Nada mais distante do cenário de 2005 do que o avanço da "cultura da paz" que tanto deve a Federico Mayor, hoje co-presidente da "Aliança", e à facilidade com que se bate o martelo sobre o universal dos valores do nosso tempo, ou sua ideologia defensiva das novas lógicas hegemônicas internacionais. Ninguém discutirá o extremo do terrorismo, nascido sobre o recomeço dos Jihads, na pós-modernidade, mas torna-se fundamental, como salientou John Esposito, reabrir-se uma visão larga e aberta ao que seja o "mundo islâmico" e falar-se não apenas à lideranças políticas e sim às universitárias e intelectuais, a reforçar-se o convívio dos campi americanos praticamente congelados desde a queda do World Trade Center.
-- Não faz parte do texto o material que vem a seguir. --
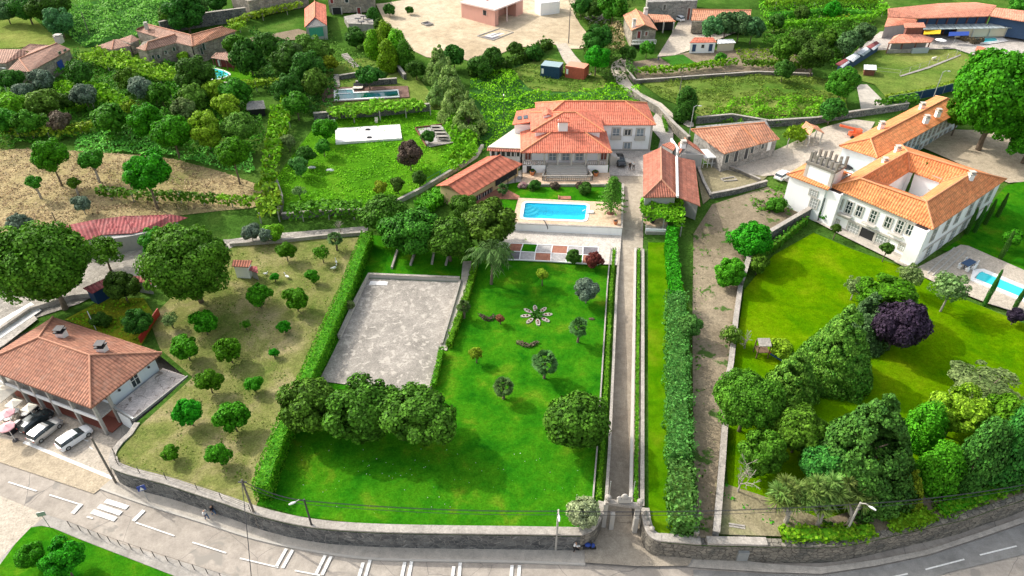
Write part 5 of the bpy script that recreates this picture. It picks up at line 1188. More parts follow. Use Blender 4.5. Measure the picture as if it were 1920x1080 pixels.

Mas o que conta, para valer, na volta ao diálogo, - e o salientou Desmond Tutu - é o reforço de prevalência dos Direitos Humanos, a partir do próprio "Estado de Direito", deixado de lado pela nova doutrina da segurança mundial do Ocidente. E, sobretudo, das ações peremptivas, para destruir, na raiz, os perigos de agressão a este universo, visto, a partir do Primeiro Mundo, como a sede da "civilização" e seus valores.


A chegar-se, um dia, a "Aliança" esperada pela ONU passa-se pela verdadeira globalização, que exija uma "reciprocidade de perspectivas" e não force o Islã à guerrilha da diferença. Mesmo porque, a se falar nos Direitos Humanos na garantia da vida ou da integridade física, há que reivindicar-se a defesa da especificidade das culturas, sem o que a condição humana não se assegura, nem por ela o exercício das liberdades, do dissenso e da democracia que, como regime político, deve assegurar a sua vigência.


O que começa em Majorca se ampliará na próxima reunião de Doha, no Qatar, a 26 de fevereiro. E a bem do realismo do "que fazer" a Comissão de Alto Nível já remontou à denúncia da retórica do que seja o "Diálogo", a garantir condições de credibilidade para esta fala. E, sobretudo, a quem se deve dirigir de saída frente à disseminação do terrorismo, chegado aos assassinos adolescentes do Oriente Médio.